The ice cream outsold everything else, especially after Johnson bought a recipe that used only natural flavors and doubled the amount of butterfat. Soon, a chain was born.

But it wasn’t just ice cream. To me, as a boy in the back seat of the car on family vacations, Howard Johnson’s meant fried clam strips. The menu was actually fairly extensive — not just “hamburgs” and “frankforts” but everything from fried veal cutlets and Maryland crab cakes to Welsh rarebit and barbecued brisket sandwiches. But I only got the clam strips.

I did not know at the time that the chain was based in Massachusetts, where clams practically run wild in the streets. I just knew that the clam strips were good every time I had them.

That consistency was the secret to the chain’s success. Fast food restaurants were not then found at every exit. If you were driving anywhere that required a stop for a meal, you had to take your chances at a mom-and-pop stand that might care little for either flavor or hygiene.

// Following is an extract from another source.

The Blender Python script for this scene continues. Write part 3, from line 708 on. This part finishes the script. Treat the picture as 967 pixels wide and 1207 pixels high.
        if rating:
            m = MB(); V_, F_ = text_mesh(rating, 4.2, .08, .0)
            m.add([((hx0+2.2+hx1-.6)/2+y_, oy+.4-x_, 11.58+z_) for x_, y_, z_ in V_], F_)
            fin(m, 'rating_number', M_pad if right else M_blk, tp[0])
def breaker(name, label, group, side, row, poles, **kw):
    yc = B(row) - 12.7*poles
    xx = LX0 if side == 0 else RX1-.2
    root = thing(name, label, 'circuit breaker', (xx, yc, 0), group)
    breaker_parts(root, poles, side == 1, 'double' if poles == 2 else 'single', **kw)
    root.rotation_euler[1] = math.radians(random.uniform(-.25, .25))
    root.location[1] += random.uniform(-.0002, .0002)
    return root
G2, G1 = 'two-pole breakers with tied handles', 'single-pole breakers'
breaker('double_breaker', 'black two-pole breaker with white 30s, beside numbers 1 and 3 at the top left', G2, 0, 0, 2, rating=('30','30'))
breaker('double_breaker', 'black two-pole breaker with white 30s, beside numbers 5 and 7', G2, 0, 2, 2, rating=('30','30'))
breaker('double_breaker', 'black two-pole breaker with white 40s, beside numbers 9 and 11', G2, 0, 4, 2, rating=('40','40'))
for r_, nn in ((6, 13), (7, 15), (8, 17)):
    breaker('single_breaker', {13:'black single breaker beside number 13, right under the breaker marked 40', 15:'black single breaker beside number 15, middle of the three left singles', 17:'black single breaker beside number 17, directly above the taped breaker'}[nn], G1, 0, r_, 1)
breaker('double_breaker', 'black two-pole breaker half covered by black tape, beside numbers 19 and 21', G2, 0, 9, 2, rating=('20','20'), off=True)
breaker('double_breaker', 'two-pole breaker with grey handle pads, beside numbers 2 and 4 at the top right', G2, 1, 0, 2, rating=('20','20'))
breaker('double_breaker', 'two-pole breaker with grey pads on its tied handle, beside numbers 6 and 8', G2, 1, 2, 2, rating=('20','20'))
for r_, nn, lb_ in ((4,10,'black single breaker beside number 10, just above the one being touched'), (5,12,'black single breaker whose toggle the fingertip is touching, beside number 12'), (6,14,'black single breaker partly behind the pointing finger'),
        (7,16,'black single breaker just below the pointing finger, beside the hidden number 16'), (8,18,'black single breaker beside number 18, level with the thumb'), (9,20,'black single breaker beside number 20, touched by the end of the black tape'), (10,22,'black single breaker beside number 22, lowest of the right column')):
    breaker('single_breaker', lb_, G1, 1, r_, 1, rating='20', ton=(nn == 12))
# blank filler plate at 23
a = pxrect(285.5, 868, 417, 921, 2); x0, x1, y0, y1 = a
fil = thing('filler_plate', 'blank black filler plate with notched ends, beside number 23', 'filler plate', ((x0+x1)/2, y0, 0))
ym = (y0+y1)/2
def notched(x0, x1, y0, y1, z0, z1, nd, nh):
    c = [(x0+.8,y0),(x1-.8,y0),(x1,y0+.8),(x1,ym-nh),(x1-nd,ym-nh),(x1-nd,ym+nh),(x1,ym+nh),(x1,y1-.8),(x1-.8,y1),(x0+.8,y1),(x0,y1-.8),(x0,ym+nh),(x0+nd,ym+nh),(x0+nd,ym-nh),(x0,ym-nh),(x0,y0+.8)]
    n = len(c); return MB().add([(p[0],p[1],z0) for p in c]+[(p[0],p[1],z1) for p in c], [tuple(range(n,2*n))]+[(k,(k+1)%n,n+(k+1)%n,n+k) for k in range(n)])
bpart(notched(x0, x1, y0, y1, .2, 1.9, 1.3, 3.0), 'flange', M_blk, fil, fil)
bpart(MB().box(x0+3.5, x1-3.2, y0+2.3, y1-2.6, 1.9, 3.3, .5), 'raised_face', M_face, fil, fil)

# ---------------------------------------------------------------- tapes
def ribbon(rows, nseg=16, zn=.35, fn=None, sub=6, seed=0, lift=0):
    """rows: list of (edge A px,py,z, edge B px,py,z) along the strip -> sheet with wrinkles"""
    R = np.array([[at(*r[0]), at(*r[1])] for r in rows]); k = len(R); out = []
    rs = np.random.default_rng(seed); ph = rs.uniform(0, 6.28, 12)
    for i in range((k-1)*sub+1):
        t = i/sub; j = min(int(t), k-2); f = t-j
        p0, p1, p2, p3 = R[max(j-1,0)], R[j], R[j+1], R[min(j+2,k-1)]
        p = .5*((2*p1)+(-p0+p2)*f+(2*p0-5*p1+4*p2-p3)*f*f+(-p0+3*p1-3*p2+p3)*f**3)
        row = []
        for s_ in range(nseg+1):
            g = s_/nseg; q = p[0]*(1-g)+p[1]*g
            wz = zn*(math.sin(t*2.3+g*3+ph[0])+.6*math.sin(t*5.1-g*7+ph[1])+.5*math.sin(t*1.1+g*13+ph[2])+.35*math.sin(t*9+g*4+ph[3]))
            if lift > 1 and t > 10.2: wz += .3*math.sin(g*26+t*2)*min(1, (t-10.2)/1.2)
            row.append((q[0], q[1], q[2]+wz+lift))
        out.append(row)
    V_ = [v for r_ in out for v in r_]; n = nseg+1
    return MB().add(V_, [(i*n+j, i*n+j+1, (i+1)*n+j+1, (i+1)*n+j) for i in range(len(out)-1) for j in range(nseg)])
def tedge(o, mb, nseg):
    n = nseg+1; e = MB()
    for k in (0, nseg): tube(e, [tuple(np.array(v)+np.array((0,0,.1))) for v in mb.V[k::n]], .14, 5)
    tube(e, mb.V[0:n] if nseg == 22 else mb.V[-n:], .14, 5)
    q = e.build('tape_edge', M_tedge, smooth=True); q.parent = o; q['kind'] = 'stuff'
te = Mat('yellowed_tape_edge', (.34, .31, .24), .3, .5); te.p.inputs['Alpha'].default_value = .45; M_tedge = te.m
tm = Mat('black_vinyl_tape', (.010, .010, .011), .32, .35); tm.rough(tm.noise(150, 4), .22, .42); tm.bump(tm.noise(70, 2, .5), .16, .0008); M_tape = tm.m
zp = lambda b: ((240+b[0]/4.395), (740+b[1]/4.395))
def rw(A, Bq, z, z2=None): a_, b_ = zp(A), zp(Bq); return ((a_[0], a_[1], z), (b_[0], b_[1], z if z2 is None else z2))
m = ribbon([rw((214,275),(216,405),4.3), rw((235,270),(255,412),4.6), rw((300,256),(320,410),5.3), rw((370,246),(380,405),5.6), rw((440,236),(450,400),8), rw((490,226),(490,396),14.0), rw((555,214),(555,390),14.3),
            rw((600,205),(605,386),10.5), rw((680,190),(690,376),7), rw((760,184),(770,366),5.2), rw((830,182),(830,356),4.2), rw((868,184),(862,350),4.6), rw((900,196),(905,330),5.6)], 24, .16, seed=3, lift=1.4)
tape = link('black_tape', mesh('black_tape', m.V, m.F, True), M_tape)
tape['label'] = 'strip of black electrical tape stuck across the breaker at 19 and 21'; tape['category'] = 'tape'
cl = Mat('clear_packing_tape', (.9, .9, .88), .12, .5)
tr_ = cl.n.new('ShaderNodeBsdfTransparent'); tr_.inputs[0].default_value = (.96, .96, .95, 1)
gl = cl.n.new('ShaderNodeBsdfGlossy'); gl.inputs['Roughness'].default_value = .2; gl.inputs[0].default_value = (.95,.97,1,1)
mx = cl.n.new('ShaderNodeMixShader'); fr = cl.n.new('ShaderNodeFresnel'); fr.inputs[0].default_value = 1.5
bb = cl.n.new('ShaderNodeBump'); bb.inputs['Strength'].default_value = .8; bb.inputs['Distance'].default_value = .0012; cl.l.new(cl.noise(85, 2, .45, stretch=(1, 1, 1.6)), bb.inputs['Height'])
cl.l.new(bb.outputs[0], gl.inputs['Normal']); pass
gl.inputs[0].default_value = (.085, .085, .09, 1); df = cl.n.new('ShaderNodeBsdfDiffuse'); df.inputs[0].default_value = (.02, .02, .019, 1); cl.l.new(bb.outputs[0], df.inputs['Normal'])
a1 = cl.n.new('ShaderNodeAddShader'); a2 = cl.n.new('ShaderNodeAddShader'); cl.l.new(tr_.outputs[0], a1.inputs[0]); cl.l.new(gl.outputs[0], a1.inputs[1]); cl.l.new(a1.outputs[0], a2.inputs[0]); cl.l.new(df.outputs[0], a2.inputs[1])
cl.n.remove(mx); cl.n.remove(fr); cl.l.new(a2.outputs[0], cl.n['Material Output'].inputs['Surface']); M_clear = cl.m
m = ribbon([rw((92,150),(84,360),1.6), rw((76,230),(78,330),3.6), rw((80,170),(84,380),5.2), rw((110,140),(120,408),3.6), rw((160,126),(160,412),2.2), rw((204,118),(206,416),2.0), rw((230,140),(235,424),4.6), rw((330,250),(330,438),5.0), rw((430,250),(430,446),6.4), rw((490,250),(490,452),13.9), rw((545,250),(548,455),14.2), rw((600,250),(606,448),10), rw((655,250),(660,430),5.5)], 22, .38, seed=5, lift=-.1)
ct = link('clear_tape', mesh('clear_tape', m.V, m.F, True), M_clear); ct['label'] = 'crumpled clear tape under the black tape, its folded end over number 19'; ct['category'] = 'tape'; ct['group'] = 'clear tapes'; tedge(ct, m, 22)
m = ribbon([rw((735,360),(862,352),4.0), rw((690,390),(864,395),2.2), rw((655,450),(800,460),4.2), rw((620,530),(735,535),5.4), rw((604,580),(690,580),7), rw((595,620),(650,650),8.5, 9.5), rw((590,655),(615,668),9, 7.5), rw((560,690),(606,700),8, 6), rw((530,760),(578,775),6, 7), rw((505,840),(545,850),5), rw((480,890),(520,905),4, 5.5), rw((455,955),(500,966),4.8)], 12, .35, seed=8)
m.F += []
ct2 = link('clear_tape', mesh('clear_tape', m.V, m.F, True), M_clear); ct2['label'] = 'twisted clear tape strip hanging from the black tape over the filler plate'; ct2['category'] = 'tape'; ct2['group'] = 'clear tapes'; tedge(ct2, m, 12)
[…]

But you knew what you were getting with a Howard Johnson’s. Me, I was getting fried clam strips.

Howard Johnson’s helped create the car culture in America, and the car culture helped create Howard Johnson’s. The restaurants with the gleaming orange roofs and the turquoise trim were a traveler’s oasis in the asphalt desert.

But time caught up to the venerable chain, and then surpassed it. Baskin-Robbins started offering 31 flavors of ice cream. Fast food restaurants revolutionized highway eating, with meals that were faster, cheaper and less exotic.

An open-faced hot roast beef sandwich with mashed potatoes and gravy? Fried scallops? Who needs that when you can grab a quick hamburger or a bucket of fried chicken for half the price?

Time marches on, and all good things must end. I think I haven’t been to a Howard Johnson’s since 1986, when I stopped in for an ice cream near the end of a long, hot drive across the US south. But I will miss them and everything they stood for.

Sic transit gloria mundi. Thus passes the glory of the world.